Three whole years to put to song one poem (or, yes two...)? This is rarely found anywhere else outside the Arab world. Umm Kalthoum sang this piece in April, the 7th, 1966 at Dar Cinema Qasr El-Niel (The Nile Palace Cinema House) with Ahmad Al-Hefnawi on violin, mastero Mohammed Abdu Saleh on the qanoun (zither), plus many who saw The Lady cry literally shedding her tears after the music was over and the audience broke into a deafening 'clapture'.

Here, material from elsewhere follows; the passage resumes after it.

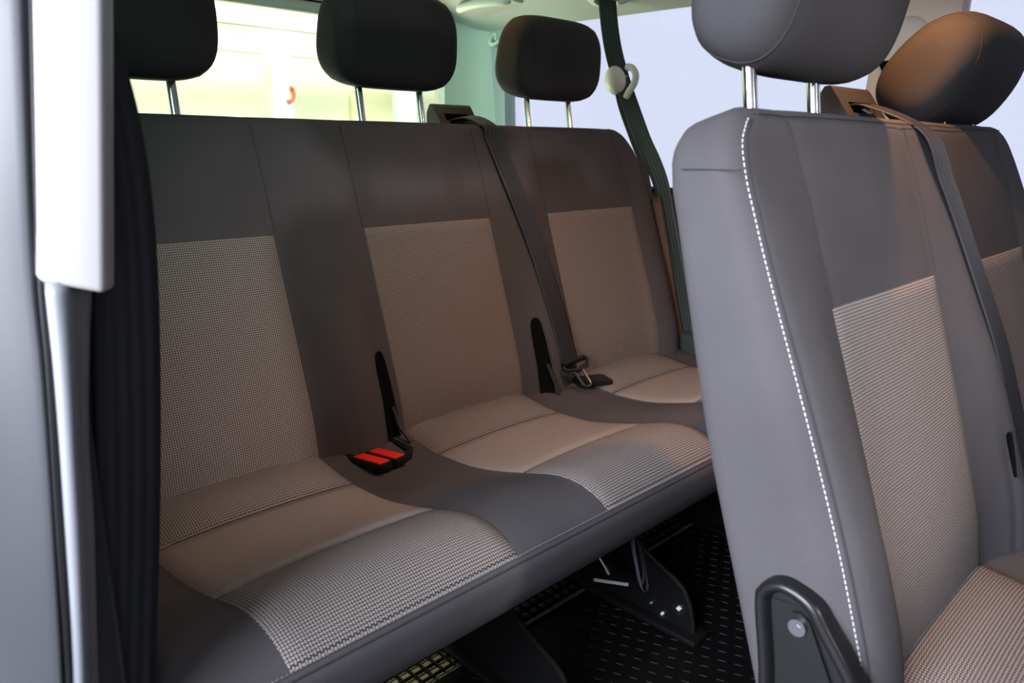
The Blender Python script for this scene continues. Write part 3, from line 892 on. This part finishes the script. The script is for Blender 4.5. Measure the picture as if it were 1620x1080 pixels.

After the hafla was over, she asked her chauffeur (his name was Ahmad) to take her to A-Sunbathi's house, immediately. When his wife opened the door she was amazed to see Umm Kalthoum there at the door crying and asking for her husband to see. Sunbathi was asleep, and in his pajamas as he walked to greet her, only for Umm Kalthoum to take him in a tearful hug much to the amazement of his half-awake family.

Egyptian writer Moussa Sabri described Al-Atlal as, "The Moses Staff that swallowed all songs." Indeed it was and still is. Umm Kalthoum was also quoted admitting that, "This was the only song which really frightened me." fearing that she was unable to sing it in such a legendary way as she did at that date.

That very date was so ominous: it was the first time where the Al-Qasabghi's chair was seen vacant on the theatre's stage: he died at the same year in March.

Wanna know something more amazing? Umm Kalthoum sang that piece at the age of sixty-eight! Imagine?

Here is the first ever recording of Al-Atlal for you, Gary. It's the 'fullest' version ever clocking here a staggering 1 hour and 45 minutes:

Thanks a lot, really. You are a man of a great musical intelligence and an always-passionate adherence about what you do in your life. I salute you.



Anonymous said...

Thanks. You're making my week (/year?) with this stuff.